TASK GOAL: Copy out all of the data below with no alterations.

INFORMATION PROVIDED:
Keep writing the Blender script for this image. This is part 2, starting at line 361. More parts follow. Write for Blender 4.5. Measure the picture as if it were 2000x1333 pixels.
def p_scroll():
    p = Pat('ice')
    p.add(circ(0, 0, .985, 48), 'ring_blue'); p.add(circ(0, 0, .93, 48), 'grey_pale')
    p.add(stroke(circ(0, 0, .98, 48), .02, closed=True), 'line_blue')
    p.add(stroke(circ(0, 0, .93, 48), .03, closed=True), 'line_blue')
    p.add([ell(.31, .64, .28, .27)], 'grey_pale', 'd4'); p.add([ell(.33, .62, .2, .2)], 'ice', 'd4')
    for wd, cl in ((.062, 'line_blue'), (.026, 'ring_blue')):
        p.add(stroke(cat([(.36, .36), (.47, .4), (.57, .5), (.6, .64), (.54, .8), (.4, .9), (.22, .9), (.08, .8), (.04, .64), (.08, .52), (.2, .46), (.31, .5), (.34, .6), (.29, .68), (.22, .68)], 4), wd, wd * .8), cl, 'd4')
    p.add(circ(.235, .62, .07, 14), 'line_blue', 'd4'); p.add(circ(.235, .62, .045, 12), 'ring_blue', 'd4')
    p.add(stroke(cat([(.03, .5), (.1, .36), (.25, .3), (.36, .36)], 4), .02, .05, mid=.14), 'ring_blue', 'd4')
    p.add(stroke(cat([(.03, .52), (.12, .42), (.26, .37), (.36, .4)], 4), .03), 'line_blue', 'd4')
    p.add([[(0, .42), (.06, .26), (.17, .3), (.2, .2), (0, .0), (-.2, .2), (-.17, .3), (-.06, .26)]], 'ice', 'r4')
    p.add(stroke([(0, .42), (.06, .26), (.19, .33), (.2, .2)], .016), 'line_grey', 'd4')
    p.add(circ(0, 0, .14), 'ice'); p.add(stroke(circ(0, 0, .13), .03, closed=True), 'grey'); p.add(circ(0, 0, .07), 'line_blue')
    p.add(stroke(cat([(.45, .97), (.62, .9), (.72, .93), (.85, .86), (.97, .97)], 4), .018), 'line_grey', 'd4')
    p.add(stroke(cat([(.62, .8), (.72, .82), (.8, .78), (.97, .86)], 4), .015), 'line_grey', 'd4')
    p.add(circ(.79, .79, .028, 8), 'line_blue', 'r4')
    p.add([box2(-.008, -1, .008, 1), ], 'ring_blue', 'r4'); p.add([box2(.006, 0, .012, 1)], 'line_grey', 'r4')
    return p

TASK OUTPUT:
Keep writing the Blender script for this image. This is part 2, starting at line 361. More parts follow. Write for Blender 4.5. Measure the picture as if it were 2000x1333 pixels.
def p_scroll():
    p = Pat('ice')
    p.add(circ(0, 0, .985, 48), 'ring_blue'); p.add(circ(0, 0, .93, 48), 'grey_pale')
    p.add(stroke(circ(0, 0, .98, 48), .02, closed=True), 'line_blue')
    p.add(stroke(circ(0, 0, .93, 48), .03, closed=True), 'line_blue')
    p.add([ell(.31, .64, .28, .27)], 'grey_pale', 'd4'); p.add([ell(.33, .62, .2, .2)], 'ice', 'd4')
    for wd, cl in ((.062, 'line_blue'), (.026, 'ring_blue')):
        p.add(stroke(cat([(.36, .36), (.47, .4), (.57, .5), (.6, .64), (.54, .8), (.4, .9), (.22, .9), (.08, .8), (.04, .64), (.08, .52), (.2, .46), (.31, .5), (.34, .6), (.29, .68), (.22, .68)], 4), wd, wd * .8), cl, 'd4')
    p.add(circ(.235, .62, .07, 14), 'line_blue', 'd4'); p.add(circ(.235, .62, .045, 12), 'ring_blue', 'd4')
    p.add(stroke(cat([(.03, .5), (.1, .36), (.25, .3), (.36, .36)], 4), .02, .05, mid=.14), 'ring_blue', 'd4')
    p.add(stroke(cat([(.03, .52), (.12, .42), (.26, .37), (.36, .4)], 4), .03), 'line_blue', 'd4')
    p.add([[(0, .42), (.06, .26), (.17, .3), (.2, .2), (0, .0), (-.2, .2), (-.17, .3), (-.06, .26)]], 'ice', 'r4')
    p.add(stroke([(0, .42), (.06, .26), (.19, .33), (.2, .2)], .016), 'line_grey', 'd4')
    p.add(circ(0, 0, .14), 'ice'); p.add(stroke(circ(0, 0, .13), .03, closed=True), 'grey'); p.add(circ(0, 0, .07), 'line_blue')
    p.add(stroke(cat([(.45, .97), (.62, .9), (.72, .93), (.85, .86), (.97, .97)], 4), .018), 'line_grey', 'd4')
    p.add(stroke(cat([(.62, .8), (.72, .82), (.8, .78), (.97, .86)], 4), .015), 'line_grey', 'd4')
    p.add(circ(.79, .79, .028, 8), 'line_blue', 'r4')
    p.add([box2(-.008, -1, .008, 1), ], 'ring_blue', 'r4'); p.add([box2(.006, 0, .012, 1)], 'line_grey', 'r4')
    return p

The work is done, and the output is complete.